The conference brought together countries, producers, developers, consumers, and international organisation and non-profit institutions that support hydrogen development and transformation. The pluralist participants presented their perspectives and discussed topics around the current state of hydrogen development and adoption, the main achievements and obstacles so far, and how to move forward. The sessions covered seven main topics surrounding hydrogen development: the role and pathways for international cooperation, finance, new development opportunities, the supply chain, and the transformation of fertiliser and steel industries. Taken together, the sessions showcased that hydrogen technologies have been proven and are available. However, they still entail challenges like higher costs, lack of harmonised standards and regulation, incomplete infrastructure and logistics, and lack of policy stability, all of which hamper demand creation.
Key takeaways
- Low emissions hydrogen is key for a greener, richer, and more resilient world: Hydrogen is a crucial piece of the energy transition as it enables the decarbonisation of hard-to-abate sectors like steel, fertilisers, and aviation. However, the development impacts go beyond that. As highlighted, for example, by the representatives from Brazil, Ecuador, Egypt, Nigeria, Algeria, and Egypt, hydrogen opens opportunities to create local value through new industries, generate jobs, enhance capabilities, and skills. The recent geopolitical crises and global supply chains disruptions also reinforce the strategic role of low-emissions hydrogen when it comes to energy and food security. For producer countries, it is a chance to strengthen and diversify the domestic energy mix and promote local production of downstream parts of the hydrogen chain like fertilisers. For importing countries, it is a chance to diversify suppliers, mitigating the risk of disruptions and shortage.

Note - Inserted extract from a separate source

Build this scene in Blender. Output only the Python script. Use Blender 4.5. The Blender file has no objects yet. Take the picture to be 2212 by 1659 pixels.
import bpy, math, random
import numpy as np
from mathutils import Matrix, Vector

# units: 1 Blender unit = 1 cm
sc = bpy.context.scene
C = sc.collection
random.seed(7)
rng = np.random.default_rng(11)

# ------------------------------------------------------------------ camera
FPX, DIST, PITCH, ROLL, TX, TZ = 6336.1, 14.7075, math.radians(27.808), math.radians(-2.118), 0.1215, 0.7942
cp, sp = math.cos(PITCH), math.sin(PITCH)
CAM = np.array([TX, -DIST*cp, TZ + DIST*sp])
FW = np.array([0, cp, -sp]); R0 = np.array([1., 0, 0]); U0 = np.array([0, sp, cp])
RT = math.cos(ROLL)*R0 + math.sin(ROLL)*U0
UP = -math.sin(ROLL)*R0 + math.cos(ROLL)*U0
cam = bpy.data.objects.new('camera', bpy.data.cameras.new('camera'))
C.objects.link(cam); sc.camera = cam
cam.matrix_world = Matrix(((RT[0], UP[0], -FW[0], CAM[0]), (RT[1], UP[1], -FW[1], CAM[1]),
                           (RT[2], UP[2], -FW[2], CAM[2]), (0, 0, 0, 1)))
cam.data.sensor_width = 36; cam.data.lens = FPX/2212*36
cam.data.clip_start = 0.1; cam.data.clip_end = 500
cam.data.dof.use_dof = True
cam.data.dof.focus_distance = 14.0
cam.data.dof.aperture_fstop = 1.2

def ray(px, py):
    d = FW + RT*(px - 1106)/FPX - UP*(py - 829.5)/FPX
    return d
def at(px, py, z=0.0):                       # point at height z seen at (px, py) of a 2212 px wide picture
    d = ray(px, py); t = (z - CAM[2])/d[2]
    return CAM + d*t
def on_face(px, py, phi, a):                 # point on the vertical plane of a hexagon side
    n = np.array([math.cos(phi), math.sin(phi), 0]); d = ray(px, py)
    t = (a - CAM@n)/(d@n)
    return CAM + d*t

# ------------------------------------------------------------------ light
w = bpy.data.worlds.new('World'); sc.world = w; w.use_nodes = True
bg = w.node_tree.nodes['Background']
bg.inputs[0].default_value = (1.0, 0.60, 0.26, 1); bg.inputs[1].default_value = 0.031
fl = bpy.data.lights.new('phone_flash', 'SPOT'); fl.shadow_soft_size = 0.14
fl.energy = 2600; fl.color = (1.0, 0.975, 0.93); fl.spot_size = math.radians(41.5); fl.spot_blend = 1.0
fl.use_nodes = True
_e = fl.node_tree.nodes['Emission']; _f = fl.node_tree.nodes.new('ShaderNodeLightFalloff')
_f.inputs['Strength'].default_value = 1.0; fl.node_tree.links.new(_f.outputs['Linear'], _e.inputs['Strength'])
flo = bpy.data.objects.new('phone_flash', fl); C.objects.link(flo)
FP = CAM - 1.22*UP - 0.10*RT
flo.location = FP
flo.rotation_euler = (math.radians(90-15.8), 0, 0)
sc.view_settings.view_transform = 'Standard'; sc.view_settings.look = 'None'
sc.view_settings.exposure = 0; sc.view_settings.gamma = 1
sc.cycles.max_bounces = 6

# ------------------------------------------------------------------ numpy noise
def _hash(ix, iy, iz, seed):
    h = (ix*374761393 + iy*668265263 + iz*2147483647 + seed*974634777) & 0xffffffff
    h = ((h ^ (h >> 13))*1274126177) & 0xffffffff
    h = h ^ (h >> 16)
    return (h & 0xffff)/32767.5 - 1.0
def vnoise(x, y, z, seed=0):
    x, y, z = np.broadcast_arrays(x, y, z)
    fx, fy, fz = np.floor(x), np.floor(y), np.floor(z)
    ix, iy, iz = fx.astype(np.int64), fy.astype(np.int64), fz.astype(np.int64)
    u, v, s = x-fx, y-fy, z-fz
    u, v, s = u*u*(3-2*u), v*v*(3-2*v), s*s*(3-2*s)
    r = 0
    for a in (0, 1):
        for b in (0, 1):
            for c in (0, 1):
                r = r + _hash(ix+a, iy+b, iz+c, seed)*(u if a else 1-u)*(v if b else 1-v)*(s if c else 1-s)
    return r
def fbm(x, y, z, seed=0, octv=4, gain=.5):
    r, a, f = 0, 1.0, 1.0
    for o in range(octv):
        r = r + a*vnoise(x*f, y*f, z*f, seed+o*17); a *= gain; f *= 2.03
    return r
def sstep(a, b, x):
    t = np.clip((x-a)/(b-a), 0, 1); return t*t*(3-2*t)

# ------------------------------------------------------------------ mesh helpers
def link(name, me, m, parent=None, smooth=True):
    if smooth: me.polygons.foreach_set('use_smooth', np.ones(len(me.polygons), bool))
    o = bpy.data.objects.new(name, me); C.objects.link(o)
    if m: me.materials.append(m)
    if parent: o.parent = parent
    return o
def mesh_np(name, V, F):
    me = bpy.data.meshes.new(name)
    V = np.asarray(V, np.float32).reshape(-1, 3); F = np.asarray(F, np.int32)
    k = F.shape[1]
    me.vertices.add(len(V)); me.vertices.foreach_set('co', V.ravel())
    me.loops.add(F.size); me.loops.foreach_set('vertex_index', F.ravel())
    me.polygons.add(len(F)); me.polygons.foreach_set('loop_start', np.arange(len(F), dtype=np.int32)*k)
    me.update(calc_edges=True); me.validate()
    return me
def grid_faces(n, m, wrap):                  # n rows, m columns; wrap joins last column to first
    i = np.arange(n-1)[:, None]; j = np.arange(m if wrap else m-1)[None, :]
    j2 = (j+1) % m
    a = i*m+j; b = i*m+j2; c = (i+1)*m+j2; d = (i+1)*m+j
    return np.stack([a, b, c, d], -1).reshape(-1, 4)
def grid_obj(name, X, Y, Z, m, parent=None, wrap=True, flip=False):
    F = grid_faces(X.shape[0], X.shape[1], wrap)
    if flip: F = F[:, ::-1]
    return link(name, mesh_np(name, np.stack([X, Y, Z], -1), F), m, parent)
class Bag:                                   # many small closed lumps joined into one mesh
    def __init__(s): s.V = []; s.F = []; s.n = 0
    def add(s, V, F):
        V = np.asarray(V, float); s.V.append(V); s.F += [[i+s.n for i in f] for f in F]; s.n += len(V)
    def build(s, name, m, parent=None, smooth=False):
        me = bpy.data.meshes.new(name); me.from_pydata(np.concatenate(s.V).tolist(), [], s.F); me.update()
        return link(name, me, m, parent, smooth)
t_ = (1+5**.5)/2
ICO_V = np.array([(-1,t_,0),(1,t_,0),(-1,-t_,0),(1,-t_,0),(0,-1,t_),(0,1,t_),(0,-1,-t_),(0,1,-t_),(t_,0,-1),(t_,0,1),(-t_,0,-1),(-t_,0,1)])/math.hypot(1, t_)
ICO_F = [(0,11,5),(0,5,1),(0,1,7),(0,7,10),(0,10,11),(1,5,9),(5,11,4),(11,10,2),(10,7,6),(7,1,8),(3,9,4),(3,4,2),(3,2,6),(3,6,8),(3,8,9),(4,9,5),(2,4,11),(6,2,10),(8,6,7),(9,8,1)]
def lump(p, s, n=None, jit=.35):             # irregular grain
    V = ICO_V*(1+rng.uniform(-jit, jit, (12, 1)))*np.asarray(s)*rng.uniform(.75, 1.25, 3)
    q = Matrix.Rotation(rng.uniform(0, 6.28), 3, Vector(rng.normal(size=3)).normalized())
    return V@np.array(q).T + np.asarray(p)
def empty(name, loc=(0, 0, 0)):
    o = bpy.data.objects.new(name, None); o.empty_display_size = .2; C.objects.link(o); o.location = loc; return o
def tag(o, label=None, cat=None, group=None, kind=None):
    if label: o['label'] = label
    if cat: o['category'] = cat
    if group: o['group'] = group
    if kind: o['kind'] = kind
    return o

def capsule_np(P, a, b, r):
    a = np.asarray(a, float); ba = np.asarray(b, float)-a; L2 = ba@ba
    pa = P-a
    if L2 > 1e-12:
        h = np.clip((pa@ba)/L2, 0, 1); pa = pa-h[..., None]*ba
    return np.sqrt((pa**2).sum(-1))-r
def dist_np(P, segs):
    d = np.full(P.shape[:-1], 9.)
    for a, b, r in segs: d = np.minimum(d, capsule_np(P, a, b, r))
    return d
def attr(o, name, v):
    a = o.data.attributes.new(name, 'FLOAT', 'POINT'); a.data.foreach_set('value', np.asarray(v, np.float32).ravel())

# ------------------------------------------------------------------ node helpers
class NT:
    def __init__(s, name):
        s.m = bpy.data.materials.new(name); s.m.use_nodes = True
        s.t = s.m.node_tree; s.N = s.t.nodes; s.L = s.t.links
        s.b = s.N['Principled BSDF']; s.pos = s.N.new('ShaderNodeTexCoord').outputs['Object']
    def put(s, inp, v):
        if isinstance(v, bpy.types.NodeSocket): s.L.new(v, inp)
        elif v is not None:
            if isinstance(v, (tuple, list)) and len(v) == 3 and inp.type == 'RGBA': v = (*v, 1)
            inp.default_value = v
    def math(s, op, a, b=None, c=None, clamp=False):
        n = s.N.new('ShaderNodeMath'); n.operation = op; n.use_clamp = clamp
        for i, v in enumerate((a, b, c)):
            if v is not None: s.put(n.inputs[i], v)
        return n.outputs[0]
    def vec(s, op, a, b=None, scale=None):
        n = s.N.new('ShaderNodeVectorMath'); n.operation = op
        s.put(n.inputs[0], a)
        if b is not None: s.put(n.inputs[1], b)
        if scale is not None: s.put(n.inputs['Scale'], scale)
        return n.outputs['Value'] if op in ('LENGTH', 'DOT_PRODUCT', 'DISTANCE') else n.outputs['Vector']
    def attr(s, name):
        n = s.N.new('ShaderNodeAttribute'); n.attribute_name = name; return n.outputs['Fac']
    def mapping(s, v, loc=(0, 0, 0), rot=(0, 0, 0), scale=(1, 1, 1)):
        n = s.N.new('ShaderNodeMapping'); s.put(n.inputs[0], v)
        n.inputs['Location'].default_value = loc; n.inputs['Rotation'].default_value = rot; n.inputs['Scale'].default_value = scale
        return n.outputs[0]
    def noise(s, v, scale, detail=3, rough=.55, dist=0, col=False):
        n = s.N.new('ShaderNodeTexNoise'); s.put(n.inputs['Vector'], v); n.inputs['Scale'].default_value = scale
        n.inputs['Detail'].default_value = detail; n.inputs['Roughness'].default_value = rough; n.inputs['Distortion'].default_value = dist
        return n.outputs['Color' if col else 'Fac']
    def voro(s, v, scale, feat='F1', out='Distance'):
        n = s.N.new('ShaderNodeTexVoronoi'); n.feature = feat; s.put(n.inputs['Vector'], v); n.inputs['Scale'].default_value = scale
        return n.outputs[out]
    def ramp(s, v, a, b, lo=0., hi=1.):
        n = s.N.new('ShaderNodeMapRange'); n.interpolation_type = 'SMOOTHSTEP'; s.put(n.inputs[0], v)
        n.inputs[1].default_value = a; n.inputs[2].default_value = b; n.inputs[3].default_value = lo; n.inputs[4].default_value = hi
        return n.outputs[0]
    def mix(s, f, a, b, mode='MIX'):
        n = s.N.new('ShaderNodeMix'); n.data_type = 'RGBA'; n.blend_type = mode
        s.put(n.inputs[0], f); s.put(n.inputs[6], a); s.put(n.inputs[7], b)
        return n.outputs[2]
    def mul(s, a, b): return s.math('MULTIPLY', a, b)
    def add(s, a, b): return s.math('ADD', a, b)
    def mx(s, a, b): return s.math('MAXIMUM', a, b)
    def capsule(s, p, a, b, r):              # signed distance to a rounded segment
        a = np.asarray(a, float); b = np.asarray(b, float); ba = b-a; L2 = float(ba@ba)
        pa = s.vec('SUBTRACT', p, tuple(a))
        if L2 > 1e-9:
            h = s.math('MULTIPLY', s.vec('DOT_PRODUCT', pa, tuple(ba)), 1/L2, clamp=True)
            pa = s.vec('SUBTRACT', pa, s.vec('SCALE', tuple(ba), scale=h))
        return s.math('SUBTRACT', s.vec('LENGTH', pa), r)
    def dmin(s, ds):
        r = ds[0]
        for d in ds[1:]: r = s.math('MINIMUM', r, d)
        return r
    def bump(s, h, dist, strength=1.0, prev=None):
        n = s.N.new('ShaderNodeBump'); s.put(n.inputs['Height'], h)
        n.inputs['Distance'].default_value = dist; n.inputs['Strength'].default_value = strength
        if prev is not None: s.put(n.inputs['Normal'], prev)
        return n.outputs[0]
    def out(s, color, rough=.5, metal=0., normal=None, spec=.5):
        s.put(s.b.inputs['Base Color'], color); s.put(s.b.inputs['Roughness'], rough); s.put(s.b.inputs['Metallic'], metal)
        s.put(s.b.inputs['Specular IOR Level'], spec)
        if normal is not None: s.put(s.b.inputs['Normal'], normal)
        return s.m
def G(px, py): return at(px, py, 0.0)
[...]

- Hydrogen solutions have been proven and are available: The sessions covering AI, fertilisers, and steel illustrate that hydrogen solutions are already available to a myriad of challenges and sectors. What is lacking today is completing an enabling environment for hydrogen, encompassing policy, logistics, and regulatory and standards issues.
- Policy has the centre stage, particularly for demand creation: Shifting to decarbonisation sources is a policy-driven agenda and market development hinges on targeted measures. However, policy implementation and stability is the main bottleneck today. Development hinges on active governments that provide stable supply and demand policies and de risking mechanisms like contract for differences, political risk insurance, and currency hedging solutions. However, the bottleneck is not only policy implementation, but mostly, policy uncertainty as changes and retractions in policies deter long term investments
- Shared responsibility to generate shared prosperity: Collaboration and cooperation are crucial to bridge push hydrogen development forward. Commitments and pledges must translate into deepening public-private partnerships, and private sector and governments must work together to develop trade corridors while countries collaborate to create the global trade infrastructure. There must be greater efforts to increase the volume and access to concessional finance, as current financial flows are falling short of what is required. Genuine burden-sharing must become part of partnerships, spreading the risks inherent to early stage development. Institutions like ISO, the International Hydrogen Trade Forum, and the H2 Global foundation can also support demand creation either directly or by promoting greater harmonisation in standards and certification, a requirement to scale up trade.
- Regulatory frameworks must balance environmental and economic sustainability: A stable regulatory environment with adequate standards and certifications is one of the enablers of offtake agreements and trade. Regulations cannot forfeit on promoting greater environmental sustainability; at the same time, they cannot involve such strict production requirements that they further hamper the economic viability of the market at the current stage.